Supplied information
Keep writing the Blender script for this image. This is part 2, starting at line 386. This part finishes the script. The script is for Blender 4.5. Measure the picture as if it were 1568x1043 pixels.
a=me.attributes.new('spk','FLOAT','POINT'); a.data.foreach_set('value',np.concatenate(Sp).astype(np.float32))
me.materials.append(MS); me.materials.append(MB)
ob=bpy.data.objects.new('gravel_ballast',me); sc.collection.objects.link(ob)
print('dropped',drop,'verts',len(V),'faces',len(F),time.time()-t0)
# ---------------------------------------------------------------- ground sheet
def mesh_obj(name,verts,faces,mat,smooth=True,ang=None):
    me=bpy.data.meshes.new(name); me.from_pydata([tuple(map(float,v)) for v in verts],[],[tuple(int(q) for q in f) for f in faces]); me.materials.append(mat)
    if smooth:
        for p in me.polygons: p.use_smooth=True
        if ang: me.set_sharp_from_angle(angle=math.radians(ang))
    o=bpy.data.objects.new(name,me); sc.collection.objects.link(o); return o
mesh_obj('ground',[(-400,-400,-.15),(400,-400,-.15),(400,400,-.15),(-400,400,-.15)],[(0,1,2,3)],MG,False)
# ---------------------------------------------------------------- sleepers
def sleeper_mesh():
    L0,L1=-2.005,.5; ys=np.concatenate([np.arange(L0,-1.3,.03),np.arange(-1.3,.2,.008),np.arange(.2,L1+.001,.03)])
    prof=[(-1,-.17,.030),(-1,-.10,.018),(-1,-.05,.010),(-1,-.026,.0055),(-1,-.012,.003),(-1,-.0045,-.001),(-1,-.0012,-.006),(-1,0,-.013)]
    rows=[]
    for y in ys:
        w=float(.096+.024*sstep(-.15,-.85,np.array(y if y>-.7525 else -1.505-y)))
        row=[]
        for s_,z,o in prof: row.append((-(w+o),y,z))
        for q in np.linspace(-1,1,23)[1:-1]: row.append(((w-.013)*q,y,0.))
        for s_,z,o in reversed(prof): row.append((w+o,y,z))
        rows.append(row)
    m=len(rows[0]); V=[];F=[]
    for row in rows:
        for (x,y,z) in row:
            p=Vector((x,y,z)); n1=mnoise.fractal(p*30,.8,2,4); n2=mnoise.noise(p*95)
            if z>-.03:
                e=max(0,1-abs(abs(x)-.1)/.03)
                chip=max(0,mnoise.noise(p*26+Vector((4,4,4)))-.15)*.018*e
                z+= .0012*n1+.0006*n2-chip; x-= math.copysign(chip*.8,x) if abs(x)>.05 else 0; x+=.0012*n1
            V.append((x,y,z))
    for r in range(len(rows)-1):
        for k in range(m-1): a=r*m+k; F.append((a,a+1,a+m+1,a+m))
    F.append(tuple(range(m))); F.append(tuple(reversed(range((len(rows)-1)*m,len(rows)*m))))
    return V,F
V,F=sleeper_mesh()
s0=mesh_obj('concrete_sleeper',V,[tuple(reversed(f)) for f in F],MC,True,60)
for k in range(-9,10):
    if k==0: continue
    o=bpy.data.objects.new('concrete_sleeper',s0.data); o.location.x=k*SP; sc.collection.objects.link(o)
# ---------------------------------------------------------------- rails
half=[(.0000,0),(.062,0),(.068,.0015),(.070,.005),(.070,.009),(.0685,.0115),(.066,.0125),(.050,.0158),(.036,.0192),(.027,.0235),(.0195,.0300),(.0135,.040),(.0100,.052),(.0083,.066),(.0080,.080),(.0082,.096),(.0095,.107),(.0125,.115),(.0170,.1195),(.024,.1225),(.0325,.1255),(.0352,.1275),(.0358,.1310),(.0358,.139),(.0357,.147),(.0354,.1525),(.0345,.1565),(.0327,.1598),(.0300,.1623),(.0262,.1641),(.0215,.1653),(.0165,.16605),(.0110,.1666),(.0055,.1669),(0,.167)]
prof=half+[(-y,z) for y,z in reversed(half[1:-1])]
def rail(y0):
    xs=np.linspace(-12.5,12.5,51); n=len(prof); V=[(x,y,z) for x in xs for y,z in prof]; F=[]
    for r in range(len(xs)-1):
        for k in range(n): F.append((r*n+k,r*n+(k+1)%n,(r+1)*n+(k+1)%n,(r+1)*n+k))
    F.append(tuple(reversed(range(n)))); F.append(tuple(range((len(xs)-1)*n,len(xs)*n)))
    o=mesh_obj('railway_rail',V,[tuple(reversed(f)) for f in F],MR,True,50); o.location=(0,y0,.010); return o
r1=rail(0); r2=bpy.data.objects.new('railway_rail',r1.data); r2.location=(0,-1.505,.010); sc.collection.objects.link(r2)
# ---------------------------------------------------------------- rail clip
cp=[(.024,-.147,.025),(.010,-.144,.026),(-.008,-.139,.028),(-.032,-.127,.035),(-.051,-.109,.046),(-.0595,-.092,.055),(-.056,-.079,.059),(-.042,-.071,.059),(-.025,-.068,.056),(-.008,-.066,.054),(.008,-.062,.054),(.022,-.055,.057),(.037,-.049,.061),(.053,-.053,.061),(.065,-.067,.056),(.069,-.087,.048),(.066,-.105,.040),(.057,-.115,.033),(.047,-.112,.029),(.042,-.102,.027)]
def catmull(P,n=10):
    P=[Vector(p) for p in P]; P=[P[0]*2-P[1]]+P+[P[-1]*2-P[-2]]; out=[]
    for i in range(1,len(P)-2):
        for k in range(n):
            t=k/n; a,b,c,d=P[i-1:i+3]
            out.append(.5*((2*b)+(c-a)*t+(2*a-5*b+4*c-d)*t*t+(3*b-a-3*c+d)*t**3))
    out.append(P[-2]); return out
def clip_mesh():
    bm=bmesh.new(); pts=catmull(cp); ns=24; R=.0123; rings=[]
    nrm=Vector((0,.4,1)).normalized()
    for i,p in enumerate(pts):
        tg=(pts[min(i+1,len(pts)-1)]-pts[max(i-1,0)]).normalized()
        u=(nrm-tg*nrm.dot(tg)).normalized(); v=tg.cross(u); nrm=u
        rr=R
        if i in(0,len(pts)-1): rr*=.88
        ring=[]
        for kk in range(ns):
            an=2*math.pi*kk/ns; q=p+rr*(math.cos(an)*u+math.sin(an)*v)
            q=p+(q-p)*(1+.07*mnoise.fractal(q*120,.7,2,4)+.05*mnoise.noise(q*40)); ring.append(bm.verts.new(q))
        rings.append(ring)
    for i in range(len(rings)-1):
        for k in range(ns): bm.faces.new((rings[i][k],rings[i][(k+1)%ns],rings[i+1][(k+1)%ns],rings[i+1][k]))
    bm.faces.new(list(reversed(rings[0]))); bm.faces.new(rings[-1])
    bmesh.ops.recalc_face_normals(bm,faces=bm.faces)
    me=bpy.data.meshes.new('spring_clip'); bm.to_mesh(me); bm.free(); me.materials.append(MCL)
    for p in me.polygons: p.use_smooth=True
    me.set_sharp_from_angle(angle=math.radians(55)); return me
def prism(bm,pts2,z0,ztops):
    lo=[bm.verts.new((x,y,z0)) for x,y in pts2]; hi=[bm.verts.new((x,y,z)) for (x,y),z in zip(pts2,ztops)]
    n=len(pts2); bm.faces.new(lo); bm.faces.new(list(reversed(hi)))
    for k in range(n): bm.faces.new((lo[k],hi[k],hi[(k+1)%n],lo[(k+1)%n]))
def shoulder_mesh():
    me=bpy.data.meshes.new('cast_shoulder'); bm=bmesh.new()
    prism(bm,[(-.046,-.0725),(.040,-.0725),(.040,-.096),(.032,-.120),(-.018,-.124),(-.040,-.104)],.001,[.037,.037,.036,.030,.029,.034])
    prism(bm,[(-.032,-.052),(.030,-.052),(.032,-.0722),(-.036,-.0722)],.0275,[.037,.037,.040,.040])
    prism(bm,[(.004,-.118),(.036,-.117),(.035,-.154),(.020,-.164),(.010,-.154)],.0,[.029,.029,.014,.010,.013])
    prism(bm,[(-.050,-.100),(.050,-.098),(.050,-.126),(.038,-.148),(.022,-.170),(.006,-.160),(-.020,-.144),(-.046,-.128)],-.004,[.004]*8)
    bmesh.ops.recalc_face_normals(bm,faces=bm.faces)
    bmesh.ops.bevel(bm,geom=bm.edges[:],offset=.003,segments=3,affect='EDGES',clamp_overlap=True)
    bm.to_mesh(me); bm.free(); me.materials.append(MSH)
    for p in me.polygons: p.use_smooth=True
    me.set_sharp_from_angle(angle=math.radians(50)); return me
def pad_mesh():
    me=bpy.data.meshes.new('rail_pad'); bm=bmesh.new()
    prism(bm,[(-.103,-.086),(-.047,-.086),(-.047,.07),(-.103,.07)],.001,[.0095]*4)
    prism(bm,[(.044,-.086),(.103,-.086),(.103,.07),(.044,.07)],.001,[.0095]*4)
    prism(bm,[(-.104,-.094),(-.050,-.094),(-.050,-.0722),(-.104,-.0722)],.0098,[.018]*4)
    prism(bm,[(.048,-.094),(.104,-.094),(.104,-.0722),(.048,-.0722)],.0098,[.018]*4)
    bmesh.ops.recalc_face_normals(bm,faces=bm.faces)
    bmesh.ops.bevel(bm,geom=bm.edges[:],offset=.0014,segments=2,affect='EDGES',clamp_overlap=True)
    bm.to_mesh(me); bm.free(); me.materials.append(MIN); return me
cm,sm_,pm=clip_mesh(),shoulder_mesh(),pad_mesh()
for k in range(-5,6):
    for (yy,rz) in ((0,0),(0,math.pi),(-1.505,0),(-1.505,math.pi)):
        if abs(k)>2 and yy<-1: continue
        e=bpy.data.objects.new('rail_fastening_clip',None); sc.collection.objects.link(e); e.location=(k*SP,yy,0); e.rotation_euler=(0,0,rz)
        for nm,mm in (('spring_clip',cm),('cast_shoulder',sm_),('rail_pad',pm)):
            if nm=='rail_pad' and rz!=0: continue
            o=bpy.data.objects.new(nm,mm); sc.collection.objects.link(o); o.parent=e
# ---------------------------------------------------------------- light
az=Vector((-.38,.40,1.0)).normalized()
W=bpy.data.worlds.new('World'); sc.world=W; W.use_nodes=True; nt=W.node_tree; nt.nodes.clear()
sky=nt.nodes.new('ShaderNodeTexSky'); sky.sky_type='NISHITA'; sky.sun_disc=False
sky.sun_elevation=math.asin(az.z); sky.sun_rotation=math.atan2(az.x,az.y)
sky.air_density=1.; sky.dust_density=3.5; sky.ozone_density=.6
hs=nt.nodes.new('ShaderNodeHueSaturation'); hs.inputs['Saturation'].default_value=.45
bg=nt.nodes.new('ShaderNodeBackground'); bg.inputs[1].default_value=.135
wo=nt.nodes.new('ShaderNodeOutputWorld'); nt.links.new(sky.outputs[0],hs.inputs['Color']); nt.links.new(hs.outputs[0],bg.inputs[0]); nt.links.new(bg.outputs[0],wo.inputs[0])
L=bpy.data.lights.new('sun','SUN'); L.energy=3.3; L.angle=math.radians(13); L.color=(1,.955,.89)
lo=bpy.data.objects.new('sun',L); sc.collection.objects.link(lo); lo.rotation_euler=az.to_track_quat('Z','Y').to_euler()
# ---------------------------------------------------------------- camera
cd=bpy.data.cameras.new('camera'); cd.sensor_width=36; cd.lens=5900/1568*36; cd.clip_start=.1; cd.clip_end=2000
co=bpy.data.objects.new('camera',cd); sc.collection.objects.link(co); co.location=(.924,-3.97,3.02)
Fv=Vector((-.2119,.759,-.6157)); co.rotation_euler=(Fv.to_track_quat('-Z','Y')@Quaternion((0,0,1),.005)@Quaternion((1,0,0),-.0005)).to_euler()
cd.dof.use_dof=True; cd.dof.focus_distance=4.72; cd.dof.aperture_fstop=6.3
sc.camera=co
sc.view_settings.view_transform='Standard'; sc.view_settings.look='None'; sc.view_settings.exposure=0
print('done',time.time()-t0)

Problem statement
Pull out each line containing the word "tuple" and copy it.

Solution for this task
    me=bpy.data.meshes.new(name); me.from_pydata([tuple(map(float,v)) for v in verts],[],[tuple(int(q) for q in f) for f in faces]); me.materials.append(mat)
    F.append(tuple(range(m))); F.append(tuple(reversed(range((len(rows)-1)*m,len(rows)*m))))
s0=mesh_obj('concrete_sleeper',V,[tuple(reversed(f)) for f in F],MC,True,60)
    F.append(tuple(reversed(range(n)))); F.append(tuple(range((len(xs)-1)*n,len(xs)*n)))
    o=mesh_obj('railway_rail',V,[tuple(reversed(f)) for f in F],MR,True,50); o.location=(0,y0,.010); return o